#### [Supplied information]

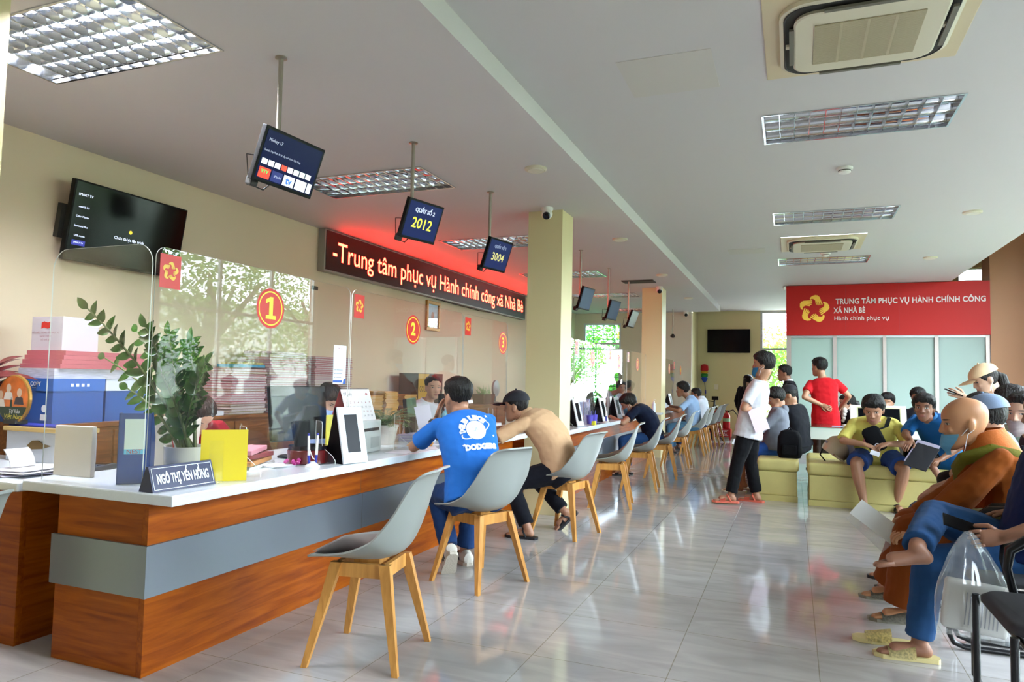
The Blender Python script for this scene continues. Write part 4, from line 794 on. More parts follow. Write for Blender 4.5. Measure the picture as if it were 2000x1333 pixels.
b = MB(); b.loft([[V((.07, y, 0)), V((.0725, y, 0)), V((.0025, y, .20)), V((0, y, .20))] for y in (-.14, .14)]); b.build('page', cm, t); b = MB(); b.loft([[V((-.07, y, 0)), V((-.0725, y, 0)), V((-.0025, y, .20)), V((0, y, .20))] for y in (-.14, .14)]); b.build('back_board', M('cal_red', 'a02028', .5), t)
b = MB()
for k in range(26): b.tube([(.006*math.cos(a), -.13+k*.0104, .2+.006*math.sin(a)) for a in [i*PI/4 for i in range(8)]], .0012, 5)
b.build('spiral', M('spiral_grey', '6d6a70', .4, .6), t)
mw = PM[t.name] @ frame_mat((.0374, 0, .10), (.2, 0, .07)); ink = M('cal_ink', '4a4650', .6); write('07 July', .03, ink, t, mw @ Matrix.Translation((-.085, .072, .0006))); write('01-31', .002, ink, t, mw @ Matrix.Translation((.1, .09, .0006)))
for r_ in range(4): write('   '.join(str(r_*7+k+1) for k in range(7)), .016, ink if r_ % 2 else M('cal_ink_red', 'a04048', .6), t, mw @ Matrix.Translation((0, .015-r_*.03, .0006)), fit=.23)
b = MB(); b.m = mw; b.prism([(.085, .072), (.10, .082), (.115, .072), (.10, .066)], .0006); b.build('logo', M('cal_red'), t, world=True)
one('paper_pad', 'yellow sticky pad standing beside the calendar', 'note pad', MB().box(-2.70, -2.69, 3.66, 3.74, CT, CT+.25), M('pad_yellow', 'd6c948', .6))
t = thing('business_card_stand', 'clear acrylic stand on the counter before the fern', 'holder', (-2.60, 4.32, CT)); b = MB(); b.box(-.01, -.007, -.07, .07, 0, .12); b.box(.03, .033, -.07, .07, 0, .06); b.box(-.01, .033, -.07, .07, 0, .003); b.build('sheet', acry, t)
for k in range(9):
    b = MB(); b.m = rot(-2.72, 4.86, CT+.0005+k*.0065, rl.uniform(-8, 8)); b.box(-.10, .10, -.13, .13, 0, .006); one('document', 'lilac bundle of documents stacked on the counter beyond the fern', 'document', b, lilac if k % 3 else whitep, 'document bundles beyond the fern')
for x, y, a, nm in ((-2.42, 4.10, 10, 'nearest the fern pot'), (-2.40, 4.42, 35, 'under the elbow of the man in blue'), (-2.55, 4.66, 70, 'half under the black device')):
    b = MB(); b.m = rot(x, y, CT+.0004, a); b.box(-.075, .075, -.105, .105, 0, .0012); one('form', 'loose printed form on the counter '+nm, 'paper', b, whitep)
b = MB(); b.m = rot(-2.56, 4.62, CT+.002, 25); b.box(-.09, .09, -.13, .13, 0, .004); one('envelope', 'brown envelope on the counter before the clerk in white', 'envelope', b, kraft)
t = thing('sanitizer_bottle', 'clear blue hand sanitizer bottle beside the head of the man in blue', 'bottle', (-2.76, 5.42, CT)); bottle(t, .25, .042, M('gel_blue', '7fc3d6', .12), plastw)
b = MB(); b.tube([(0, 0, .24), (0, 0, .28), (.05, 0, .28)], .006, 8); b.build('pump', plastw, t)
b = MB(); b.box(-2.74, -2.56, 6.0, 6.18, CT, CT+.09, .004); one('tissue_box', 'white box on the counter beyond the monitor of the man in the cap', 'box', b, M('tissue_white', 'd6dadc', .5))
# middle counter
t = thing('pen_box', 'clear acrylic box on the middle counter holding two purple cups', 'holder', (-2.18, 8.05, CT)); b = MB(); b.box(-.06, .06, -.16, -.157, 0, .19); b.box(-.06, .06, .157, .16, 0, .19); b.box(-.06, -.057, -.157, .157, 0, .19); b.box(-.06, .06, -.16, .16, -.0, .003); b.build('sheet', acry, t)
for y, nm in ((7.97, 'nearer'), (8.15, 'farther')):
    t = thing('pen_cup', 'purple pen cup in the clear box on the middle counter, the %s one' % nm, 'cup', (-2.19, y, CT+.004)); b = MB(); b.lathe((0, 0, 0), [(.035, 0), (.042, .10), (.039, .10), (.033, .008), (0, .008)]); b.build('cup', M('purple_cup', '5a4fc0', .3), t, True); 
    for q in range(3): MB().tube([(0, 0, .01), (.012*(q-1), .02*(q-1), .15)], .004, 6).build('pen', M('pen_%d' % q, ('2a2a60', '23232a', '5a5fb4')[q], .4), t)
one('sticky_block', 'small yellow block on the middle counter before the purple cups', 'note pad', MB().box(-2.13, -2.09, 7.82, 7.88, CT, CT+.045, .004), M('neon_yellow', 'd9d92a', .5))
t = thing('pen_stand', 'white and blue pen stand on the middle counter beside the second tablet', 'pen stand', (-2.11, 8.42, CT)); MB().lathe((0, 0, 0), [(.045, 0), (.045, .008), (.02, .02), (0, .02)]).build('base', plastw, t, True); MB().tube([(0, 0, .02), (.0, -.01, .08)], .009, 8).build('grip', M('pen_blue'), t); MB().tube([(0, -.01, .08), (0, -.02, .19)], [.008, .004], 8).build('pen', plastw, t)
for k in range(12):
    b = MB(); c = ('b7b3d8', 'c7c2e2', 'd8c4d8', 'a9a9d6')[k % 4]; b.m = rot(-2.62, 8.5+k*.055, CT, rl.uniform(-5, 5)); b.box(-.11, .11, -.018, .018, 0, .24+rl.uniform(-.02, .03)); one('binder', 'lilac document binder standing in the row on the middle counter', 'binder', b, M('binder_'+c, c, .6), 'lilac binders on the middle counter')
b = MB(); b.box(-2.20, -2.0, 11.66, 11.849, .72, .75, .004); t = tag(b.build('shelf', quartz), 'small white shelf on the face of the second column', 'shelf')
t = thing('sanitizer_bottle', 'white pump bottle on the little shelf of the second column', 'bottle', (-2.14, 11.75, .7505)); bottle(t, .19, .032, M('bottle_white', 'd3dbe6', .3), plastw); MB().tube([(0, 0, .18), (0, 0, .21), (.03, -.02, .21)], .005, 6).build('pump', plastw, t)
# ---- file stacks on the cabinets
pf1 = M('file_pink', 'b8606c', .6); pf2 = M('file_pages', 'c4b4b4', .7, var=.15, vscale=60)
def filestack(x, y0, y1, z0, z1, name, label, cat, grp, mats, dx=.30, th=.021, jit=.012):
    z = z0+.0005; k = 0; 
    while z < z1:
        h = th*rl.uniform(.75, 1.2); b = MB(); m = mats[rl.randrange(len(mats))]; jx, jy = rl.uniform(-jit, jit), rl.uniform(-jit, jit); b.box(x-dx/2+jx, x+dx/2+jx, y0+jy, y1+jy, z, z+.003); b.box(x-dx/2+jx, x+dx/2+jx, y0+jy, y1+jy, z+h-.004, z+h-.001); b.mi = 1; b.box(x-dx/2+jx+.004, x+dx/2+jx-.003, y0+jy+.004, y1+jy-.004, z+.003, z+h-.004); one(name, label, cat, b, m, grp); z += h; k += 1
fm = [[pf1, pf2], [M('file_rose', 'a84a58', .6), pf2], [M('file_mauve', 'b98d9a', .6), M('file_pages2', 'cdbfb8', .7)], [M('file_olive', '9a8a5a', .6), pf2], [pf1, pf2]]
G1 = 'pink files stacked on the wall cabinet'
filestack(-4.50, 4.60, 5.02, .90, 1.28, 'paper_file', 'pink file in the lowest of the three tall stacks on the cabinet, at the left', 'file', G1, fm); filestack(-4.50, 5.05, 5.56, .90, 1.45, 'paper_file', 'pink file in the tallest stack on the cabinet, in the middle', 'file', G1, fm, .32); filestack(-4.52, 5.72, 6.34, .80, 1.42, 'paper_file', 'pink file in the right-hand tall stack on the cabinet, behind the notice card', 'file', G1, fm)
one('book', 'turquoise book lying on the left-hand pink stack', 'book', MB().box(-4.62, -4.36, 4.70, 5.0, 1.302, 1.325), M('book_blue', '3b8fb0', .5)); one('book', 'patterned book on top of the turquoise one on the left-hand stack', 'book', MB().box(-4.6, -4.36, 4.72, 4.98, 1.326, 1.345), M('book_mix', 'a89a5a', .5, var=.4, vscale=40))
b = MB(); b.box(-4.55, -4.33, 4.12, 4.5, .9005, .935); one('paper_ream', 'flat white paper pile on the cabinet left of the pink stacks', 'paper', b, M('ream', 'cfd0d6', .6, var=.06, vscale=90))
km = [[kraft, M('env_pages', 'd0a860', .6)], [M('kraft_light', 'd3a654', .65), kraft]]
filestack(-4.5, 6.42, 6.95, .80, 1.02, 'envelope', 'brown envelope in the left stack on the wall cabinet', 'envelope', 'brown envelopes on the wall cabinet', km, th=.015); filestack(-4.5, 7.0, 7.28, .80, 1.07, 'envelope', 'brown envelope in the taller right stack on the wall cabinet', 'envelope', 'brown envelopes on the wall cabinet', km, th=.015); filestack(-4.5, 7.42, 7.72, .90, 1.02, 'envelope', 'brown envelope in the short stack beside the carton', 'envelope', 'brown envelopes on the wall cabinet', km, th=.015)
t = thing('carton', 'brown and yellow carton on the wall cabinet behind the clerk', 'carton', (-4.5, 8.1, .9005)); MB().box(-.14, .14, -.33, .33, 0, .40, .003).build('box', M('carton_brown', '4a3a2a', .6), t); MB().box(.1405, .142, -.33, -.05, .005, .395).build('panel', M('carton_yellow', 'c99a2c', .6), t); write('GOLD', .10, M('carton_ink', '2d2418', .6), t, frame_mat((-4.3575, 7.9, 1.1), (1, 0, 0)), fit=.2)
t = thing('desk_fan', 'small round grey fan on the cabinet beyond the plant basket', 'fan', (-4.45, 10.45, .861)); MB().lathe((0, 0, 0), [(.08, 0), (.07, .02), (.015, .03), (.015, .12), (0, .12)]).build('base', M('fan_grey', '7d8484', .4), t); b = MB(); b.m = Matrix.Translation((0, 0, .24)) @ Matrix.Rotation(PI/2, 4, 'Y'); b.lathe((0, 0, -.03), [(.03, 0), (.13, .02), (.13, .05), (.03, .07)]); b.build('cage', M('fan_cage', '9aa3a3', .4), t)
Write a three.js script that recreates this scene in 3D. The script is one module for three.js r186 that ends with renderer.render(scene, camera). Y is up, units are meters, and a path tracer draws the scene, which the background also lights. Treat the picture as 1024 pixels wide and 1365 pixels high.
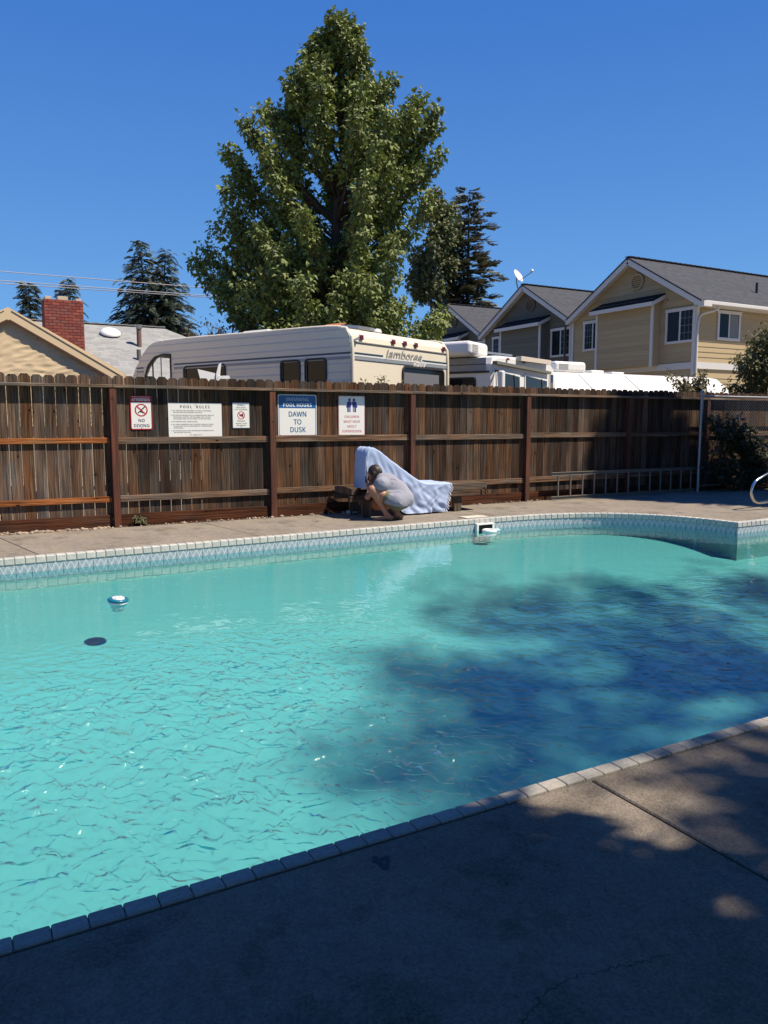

#### [Prompt]
Pull out all lines in the data above that include "this".

#### [In response]
The Blender Python script for this scene continues. Write part 4, from line 794 on. More parts follow. Write for Blender 4.5. Measure the picture as if it were 2000x1333 pixels.
Write a three.js script that recreates this scene in 3D. The script is one module for three.js r186 that ends with renderer.render(scene, camera). Y is up, units are meters, and a path tracer draws the scene, which the background also lights. Treat the picture as 1024 pixels wide and 1365 pixels high.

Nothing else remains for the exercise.